I think the fact that there are Jews here and in Israel who align themselves with those who would just as soon see them killed or kill them themselves, tells us several things about the human psyche and the time of man.
The first and most important thing it reveals is that we are engaged in another sweeping anti-Semitic episode that will eventually rival and possibly surpass in ferocity and geography, any that has come before.
I’m not sure if the majority of the modern-day kapos think that by “showing” their enemieis they’re on their side, they will be spared, or if they just are unable to recognize an enemy when they encounter one.
I am sure some believe they are nobly standing up for “what’s right,” having swallowed whole the entire Arab revisionist historical narative, but it doesn’t matter. The outcome is the same.
Historians may one day come up with a name for the Jews who stood with the Islamo-Fascists and anti-Semites in these days. Jewslamists, maybe.
I’ll bet the Jews who converted or faked conversion to satisfy the Inquisitors found ways to justify doing that. And the ones who turned in their neighbors or collected their hair or eyeglasses or otherwise collaborated with their neighbor’s and familie’s executioners with the hope the Nazis would spare them – or even in the twisted belief that somehow the Nazis were right – justified that behavior, as well.
And today’s counterparts also feel justified in turning on their own people and aiding and abetting their own people’s sworn enemies, mostly by providing propaganda material.
To find a gentile anti-Semite who prefers the Arab lies to the truth, while unfortunate, is common and unsurprising.
To run into a Jewish one, while not surprising, is still shocking and terribly sad.
And, I’m not sure how to approach such a person, which is why I avoid the subject with anyone I wish to have in my life whose own predilictions on the issue are unknown to me.
It’s a cowardly approach, I know.
But sometimes, broaching the issue is unavoidable.
I have such a case now.
When I knew this woman, I was 10 and she was my 16-year-old guitar teacher, and I thought she was the coolest thing ever.
We “bumped into” each other on Facebook the other day, and she noticed some of what I’ve written on Israel and noted we may disagree on the subject.
Eventually, she told me that if I think Israel is anything but an apartheid state seeking to do harm to its Arab residents then I have my head “buried deep in the sand.”
She knows this because she reads Ha’aretz occasionally.
My response was this:
“I follow the news very carefully, and the news of Israel most religiously (so-to-speak), and am very familiar with its faults and foibles, which are no less or greater than any other collection of human beings.
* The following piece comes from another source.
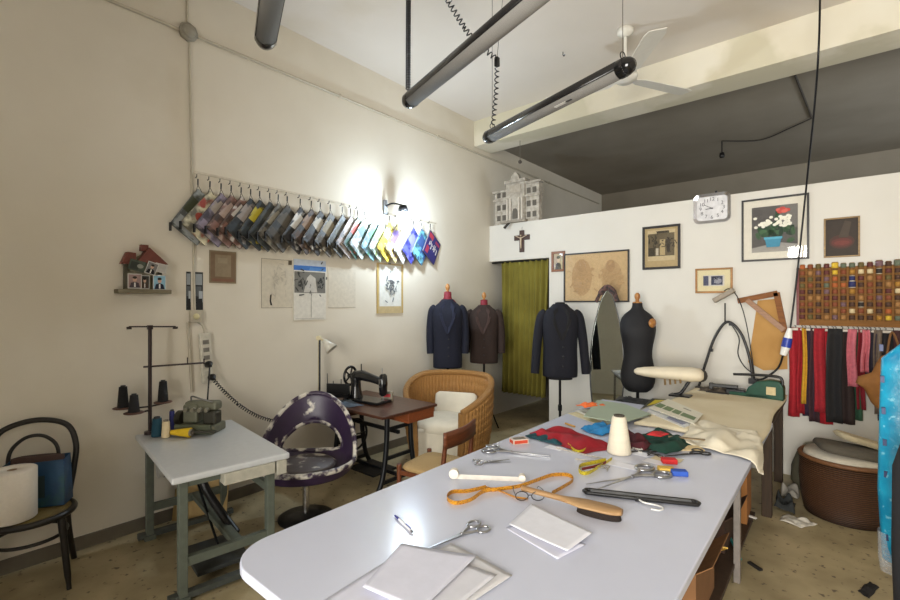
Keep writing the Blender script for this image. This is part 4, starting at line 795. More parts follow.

Though held to a higher standard of behavior than any other country, Israel is, in fact, similar to some and better than many – and immeasurably better than most of its closest neighbors. It is in the unique position of having to decide if its constitution is to become a suicide pact or if it can find a way to survive as the world’s only Jewish country and maintain its humanity. (The U.S. faces similar questions, BTW).
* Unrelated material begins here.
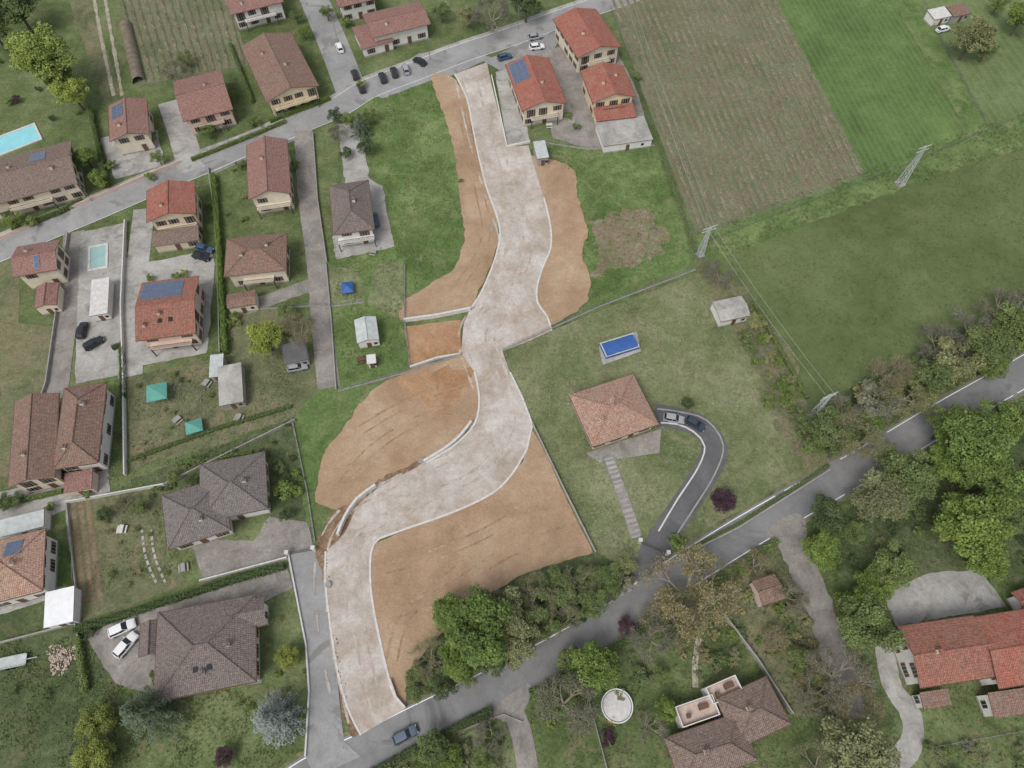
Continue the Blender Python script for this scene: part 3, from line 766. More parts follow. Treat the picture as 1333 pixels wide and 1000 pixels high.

But, in any case, it is the last bastion of protection for world Jewry, and is surrounded by homicidal neighbors bent on the destruction of the nation and the people. It’s a position the Jews have been in before, only this time, we’re armed, which is a good thing.
And, like all those other times before – the Assyrians, Babylonians, Romans, the Inquisition, the Crusades, the Holocaust – there are Jews who, for whatever reason, are unwilling or unable to recognize their own enemy or understand that their enemy knows them whether they see it or not. So, history shows us that those of us who take the side of the anti-Semites, and there always are some, wind up in the same ovens as the rest of us, every time.”
I expect to be “unfriended,” but what can you do?